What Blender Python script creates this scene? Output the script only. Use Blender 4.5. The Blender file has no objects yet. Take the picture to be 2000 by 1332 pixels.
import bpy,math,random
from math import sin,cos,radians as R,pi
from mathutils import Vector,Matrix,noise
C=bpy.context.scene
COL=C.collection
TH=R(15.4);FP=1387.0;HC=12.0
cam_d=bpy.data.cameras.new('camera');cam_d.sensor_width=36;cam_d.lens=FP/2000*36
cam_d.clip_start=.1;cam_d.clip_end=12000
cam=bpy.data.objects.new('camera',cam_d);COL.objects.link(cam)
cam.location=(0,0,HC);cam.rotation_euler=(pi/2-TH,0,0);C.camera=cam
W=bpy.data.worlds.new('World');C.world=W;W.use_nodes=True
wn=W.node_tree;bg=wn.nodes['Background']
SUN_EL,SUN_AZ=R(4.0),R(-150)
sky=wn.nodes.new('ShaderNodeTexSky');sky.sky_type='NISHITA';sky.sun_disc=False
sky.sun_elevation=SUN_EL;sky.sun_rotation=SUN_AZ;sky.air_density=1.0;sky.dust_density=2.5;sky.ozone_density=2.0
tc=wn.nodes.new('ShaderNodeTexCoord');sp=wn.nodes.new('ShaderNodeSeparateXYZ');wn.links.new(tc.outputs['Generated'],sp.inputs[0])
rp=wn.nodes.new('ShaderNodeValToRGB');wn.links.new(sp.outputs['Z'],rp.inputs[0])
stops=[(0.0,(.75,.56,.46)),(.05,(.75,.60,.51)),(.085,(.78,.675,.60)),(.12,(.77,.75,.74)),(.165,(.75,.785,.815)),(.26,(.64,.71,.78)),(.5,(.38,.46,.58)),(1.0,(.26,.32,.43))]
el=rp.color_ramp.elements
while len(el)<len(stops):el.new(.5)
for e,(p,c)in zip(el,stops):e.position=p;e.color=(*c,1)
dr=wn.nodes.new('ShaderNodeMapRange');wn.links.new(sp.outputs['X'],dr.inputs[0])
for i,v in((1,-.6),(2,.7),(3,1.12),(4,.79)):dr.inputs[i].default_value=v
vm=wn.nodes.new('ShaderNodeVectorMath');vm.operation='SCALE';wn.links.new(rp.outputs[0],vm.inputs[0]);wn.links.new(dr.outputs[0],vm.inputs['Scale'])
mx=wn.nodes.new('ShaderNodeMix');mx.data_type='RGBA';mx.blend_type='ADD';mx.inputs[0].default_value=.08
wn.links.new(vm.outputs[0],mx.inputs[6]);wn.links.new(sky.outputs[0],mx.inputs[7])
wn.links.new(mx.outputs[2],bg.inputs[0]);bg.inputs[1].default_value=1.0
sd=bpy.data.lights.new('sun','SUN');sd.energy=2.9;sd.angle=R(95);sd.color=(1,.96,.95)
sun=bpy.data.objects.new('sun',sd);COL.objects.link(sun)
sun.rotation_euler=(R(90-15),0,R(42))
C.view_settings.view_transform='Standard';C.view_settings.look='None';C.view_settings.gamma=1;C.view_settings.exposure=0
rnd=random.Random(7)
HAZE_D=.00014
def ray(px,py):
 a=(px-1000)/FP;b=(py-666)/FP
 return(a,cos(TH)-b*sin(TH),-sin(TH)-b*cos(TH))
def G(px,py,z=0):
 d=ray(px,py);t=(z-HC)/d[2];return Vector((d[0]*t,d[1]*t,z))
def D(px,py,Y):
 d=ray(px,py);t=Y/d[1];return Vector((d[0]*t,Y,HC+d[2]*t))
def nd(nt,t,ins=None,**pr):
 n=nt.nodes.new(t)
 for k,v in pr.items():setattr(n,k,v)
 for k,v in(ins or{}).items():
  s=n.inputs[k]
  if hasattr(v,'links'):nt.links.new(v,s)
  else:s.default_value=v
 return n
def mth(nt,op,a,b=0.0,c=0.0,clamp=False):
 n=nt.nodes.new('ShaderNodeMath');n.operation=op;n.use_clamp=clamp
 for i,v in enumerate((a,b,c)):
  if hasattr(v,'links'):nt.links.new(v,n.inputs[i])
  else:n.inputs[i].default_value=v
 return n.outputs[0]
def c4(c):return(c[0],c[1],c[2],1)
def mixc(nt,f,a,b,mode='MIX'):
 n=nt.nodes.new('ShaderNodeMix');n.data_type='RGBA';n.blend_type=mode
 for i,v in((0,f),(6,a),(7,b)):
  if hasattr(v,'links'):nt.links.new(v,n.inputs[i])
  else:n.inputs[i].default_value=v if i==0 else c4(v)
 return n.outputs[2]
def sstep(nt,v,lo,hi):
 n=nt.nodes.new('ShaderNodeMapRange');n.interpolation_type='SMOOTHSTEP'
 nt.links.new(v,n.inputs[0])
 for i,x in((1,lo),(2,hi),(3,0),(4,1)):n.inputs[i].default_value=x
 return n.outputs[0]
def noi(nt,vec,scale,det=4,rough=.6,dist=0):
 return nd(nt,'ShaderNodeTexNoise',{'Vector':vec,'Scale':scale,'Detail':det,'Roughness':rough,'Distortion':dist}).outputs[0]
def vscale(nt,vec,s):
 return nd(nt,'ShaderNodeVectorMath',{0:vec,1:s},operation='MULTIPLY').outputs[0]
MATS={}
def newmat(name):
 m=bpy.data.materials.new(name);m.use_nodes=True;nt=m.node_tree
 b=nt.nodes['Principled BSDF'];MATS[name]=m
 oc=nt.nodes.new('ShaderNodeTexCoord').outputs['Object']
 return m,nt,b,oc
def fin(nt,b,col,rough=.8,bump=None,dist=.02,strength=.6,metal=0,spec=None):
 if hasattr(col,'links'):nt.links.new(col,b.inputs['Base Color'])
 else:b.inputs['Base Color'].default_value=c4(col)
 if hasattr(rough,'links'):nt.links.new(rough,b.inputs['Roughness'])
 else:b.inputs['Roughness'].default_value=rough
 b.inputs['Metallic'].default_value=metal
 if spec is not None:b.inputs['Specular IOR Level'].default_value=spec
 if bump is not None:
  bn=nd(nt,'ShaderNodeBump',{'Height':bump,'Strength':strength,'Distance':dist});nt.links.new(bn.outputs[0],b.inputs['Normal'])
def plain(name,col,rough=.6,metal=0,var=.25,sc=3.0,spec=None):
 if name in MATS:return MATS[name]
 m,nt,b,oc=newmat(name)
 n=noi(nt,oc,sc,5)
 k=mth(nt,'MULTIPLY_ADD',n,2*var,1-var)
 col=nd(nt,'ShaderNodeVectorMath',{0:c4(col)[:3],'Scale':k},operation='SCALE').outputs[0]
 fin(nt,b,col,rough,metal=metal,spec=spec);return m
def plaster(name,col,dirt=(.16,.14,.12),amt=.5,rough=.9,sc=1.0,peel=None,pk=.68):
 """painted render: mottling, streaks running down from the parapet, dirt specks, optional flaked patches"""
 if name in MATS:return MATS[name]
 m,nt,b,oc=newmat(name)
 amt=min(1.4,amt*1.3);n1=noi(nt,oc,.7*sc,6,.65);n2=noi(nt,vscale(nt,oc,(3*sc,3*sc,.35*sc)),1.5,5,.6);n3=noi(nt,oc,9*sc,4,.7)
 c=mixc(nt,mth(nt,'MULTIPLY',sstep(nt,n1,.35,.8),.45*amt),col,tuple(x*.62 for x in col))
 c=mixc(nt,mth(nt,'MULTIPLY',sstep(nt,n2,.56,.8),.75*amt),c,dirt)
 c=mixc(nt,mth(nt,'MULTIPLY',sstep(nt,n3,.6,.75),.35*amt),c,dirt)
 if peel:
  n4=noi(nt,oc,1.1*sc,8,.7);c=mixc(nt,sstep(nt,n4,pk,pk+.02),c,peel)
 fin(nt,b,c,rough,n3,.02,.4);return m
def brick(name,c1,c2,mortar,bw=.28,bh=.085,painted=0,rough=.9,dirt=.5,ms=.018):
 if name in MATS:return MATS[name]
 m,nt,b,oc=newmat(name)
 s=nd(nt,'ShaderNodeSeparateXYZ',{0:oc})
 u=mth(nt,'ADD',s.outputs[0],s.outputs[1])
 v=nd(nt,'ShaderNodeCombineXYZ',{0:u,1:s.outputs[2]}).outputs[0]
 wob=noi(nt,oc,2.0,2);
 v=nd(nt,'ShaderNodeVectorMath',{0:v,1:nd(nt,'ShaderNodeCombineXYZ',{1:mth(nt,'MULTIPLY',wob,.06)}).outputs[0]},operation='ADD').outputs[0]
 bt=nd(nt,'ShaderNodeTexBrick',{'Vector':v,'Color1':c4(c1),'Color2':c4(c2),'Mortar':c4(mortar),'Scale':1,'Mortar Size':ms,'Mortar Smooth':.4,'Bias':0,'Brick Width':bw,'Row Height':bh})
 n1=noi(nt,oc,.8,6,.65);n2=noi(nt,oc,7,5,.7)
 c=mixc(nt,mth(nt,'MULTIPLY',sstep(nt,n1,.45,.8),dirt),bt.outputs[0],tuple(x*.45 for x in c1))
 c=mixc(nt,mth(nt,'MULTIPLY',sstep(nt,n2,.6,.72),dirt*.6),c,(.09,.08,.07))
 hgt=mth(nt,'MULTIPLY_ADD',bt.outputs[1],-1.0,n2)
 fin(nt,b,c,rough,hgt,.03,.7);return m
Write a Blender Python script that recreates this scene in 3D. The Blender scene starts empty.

——

→ Exercise goal: Check each line of the data above for the string "scene", then report how many lines have it, with no other words.

→ Solution to this exercise: 3